"...having your conduct honorable among the Gentiles, that when they speak against you as evildoers, they may, by your good works which they observe, glorify God in the day of visitation. Therefore submit yourselves to every ordinance of man for the Lord’s sake... For this is the will of God, that by doing good you may put to silence the ignorance of foolish men...."
-- 1 Peter 2:12-15
While Peter's first letter exhorts believers to submit to governing authorities, he does not say that believers should not make use of their rights as citizens.
We are not Rome, of course, and ostensibly we the people are the government of this nation; at least that is how it was until 2009. Since then it has become the government who rules and "we the people" who are subjects.
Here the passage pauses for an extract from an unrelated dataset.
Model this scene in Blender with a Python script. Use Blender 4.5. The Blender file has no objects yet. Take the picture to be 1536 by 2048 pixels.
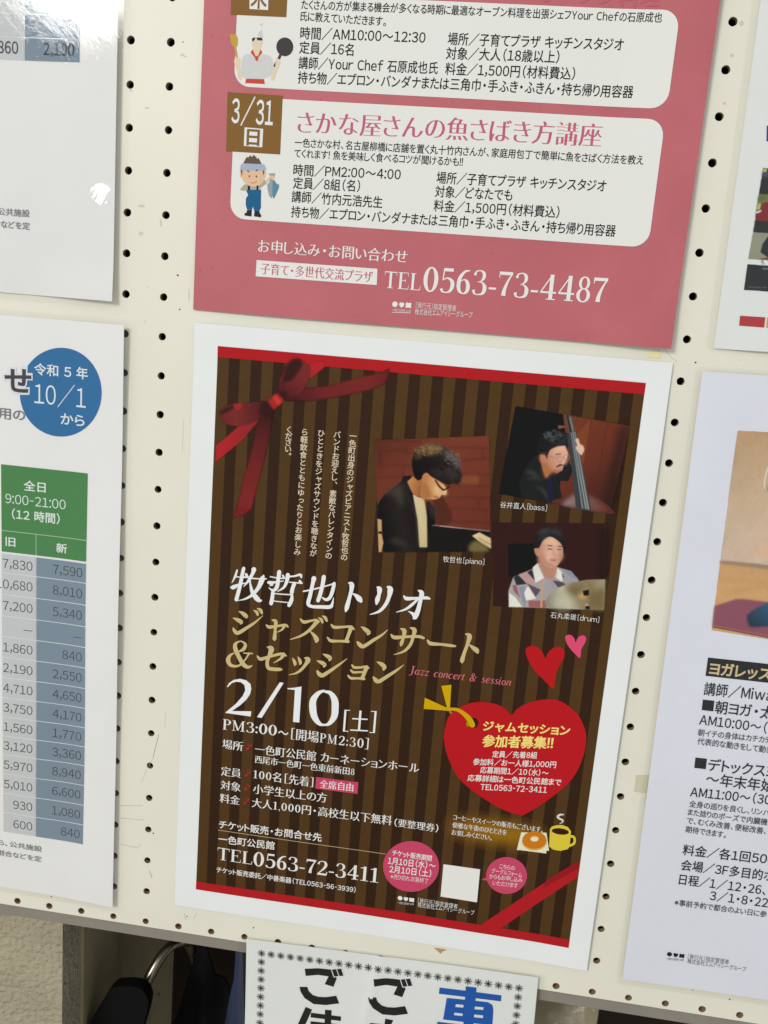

This young man was attacking those who had stood up for their rights long before that time.
Where in the Bible is there justification to condemn those who used their rights as citizens to try to hold back the attacks of the world on those very rights? On what basis are they to be accused of any motivation beyond that? Only God knows the motivations of the heart.
While he was still expositing on 1 Peter 2, he spoke of the fact that the world will complain and condemn us when we stand for what it right. How is it, then that he takes their complaints of the past as if they were legitimate? This speaker hasn't lived 40 years yet, but has grown up hearing the complaints of the world as they falsely accuse the Christians of being on the offensive in the so-called "culture wars" (an accusation not based on facts nor historical record). He has taken their side, casting "the Christian Coalition," by name and others by implication, as the villains in today's sermon.
We are now where we would have been in the 1980s if Christian citizens in many organizations and occupations hadn't decided that they needed to follow the example of the apostle Paul, to make use of their citizenship rights. They were good stewards of the opportunities built into the system for citizen activism, and involvement in a nation where the government was meant to be "of the people, by the people and for the people."
They were part of the salt which held back the rot. They were a light in the dark world of politics and among the fruits of their efforts were people getting saved who never understood before that the gospel was not about being 'good enough.' I'll take that as proof enough of God's blessing on what they did then.
Since then the professional political class has changed the system so that citizens have no real say. They shut down dissent, they ignore the voices of the people and tell us that we have no more right to resist.
What we have now is what we would have had decades sooner if those Christians had decided to let the world roll on unopposed. I absolutely disagree with this preacher's condemnation of, "the last 40 or 50 years." However, if he had saved his comments for this election season, and not presumed to know what it is in their hearts, he could have been correct.
Many of the movers and shakers among those who once stood up to the world-system appear now to be selling out their principles in order to keep their power and to win at all cost. They promote a candidate which any other time in the past they would have found completely objectionable and unsupportable. Earlier this year, when there was a better choice, they refused to stand with that better candidate because they believed the lie that, "he cannot win," despite his better poll results again the presumed DNC nominee.
Their actions are the same as this misguided young preacher. Both sides err in giving deference and sympathy to a world-system which takes offense at those who stand up with honor and who uphold the name of Jesus Christ.